■ **Objective**:
Search the listing for the string "were" and copy every line that contains it.

■ **Information provided**:
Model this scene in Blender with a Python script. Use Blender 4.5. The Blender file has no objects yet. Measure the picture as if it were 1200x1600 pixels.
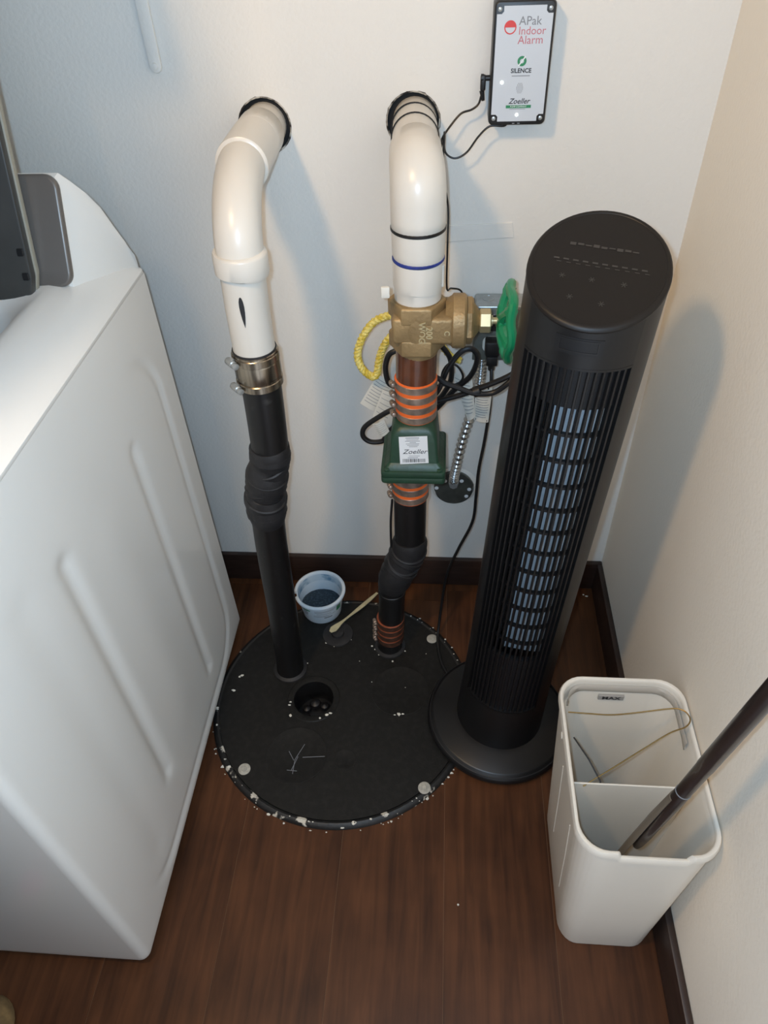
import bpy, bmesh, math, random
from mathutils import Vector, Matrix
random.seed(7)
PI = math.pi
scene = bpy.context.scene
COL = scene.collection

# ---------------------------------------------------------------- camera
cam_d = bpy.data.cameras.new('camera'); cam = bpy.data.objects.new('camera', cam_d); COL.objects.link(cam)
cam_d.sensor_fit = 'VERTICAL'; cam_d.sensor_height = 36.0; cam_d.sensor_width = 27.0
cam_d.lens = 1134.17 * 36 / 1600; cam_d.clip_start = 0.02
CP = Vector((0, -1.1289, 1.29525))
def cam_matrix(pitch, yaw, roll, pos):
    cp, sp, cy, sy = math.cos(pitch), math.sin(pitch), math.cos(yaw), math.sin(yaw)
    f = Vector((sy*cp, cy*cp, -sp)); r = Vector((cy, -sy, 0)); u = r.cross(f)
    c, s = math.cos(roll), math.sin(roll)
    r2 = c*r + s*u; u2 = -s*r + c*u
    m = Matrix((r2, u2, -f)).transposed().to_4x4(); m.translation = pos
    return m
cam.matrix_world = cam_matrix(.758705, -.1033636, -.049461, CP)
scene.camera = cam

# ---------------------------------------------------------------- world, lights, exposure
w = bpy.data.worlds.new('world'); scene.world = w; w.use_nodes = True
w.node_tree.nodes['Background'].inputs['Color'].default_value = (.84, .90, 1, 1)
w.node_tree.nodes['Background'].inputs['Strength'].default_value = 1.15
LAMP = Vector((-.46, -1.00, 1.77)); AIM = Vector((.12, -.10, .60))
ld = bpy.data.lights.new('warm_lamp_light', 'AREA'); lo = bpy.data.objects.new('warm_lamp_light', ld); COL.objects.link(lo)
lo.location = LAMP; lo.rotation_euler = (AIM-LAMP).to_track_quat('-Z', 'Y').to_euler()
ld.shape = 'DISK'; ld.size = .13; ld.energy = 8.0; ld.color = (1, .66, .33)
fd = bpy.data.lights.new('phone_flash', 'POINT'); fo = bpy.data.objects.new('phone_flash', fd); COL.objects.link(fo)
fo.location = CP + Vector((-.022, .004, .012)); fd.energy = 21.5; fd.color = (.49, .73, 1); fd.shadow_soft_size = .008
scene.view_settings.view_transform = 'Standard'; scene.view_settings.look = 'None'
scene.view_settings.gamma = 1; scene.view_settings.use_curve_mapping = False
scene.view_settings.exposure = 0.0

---

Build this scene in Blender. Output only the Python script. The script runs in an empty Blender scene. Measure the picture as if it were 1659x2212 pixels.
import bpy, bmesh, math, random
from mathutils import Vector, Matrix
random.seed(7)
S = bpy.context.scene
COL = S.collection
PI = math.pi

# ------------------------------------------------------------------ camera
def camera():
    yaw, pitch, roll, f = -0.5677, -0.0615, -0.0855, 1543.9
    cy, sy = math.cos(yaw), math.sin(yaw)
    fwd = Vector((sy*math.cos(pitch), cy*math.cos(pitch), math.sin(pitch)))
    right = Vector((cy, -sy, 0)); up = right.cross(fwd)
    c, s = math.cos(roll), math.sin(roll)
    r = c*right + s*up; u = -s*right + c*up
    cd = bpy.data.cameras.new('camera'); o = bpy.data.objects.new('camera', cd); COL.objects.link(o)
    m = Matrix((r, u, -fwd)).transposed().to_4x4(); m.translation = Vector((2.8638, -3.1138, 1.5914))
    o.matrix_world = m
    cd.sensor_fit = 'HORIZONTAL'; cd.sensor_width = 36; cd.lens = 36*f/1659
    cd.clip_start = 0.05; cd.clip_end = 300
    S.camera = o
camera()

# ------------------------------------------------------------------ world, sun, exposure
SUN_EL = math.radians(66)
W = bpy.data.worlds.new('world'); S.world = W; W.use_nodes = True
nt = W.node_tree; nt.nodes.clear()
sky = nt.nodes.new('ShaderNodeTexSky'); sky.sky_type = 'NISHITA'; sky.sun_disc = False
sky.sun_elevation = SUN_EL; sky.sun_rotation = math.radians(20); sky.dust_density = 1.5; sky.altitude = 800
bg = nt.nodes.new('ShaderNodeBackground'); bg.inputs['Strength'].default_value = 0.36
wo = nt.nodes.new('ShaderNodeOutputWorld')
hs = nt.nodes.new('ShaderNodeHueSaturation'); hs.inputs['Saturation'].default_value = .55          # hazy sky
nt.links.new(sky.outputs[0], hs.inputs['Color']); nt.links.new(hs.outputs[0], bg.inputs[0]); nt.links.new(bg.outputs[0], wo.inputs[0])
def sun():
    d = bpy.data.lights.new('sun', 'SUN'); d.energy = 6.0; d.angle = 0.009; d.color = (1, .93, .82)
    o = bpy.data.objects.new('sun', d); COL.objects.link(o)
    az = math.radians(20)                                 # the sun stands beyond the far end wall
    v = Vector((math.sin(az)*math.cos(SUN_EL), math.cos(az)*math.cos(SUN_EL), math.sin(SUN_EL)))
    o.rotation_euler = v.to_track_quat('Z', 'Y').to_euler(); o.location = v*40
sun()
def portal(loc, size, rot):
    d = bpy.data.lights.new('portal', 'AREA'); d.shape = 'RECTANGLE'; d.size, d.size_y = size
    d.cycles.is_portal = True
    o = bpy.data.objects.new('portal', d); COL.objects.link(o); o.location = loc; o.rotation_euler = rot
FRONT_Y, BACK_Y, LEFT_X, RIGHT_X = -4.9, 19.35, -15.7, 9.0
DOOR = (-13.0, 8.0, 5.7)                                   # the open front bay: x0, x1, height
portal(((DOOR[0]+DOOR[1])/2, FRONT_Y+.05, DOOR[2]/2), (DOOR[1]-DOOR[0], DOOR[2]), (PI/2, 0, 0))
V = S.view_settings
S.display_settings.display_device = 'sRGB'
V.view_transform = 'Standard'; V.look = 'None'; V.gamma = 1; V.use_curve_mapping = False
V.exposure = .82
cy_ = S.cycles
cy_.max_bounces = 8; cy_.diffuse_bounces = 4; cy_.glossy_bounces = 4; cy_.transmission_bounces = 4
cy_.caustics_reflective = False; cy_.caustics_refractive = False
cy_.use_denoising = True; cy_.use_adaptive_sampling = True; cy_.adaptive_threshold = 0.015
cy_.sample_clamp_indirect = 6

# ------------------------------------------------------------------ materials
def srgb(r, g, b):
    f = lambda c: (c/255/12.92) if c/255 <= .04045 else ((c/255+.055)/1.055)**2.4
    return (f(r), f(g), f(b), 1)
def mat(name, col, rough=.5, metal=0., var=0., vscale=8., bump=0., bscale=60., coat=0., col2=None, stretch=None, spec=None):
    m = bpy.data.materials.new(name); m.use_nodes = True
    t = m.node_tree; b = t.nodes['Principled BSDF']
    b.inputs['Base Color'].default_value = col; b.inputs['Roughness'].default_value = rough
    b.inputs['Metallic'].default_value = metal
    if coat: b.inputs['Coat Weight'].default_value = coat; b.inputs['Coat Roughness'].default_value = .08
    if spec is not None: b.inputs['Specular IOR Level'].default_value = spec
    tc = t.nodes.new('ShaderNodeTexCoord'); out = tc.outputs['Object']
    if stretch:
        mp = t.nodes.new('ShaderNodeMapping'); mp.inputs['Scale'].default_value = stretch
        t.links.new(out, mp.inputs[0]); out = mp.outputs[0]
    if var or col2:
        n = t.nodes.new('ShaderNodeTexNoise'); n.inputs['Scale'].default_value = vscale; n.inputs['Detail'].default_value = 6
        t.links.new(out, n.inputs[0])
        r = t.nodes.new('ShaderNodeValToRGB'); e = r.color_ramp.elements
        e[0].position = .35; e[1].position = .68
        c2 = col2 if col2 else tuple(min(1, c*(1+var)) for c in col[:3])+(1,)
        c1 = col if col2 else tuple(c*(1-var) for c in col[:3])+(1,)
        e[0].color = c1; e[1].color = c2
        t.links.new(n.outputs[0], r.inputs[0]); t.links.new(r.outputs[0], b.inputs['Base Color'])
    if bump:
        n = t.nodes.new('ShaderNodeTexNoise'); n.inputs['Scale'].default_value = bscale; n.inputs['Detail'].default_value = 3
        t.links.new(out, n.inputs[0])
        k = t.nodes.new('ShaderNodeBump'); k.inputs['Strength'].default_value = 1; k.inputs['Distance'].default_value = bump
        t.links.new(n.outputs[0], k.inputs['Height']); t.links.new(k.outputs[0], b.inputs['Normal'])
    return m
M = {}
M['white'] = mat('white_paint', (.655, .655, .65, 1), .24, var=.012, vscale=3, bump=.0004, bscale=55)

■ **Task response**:
Model this scene in Blender with a Python script. Use Blender 4.5. The Blender file has no objects yet. Measure the picture as if it were 1200x1600 pixels.
Build this scene in Blender. Output only the Python script. The script runs in an empty Blender scene. Measure the picture as if it were 1659x2212 pixels.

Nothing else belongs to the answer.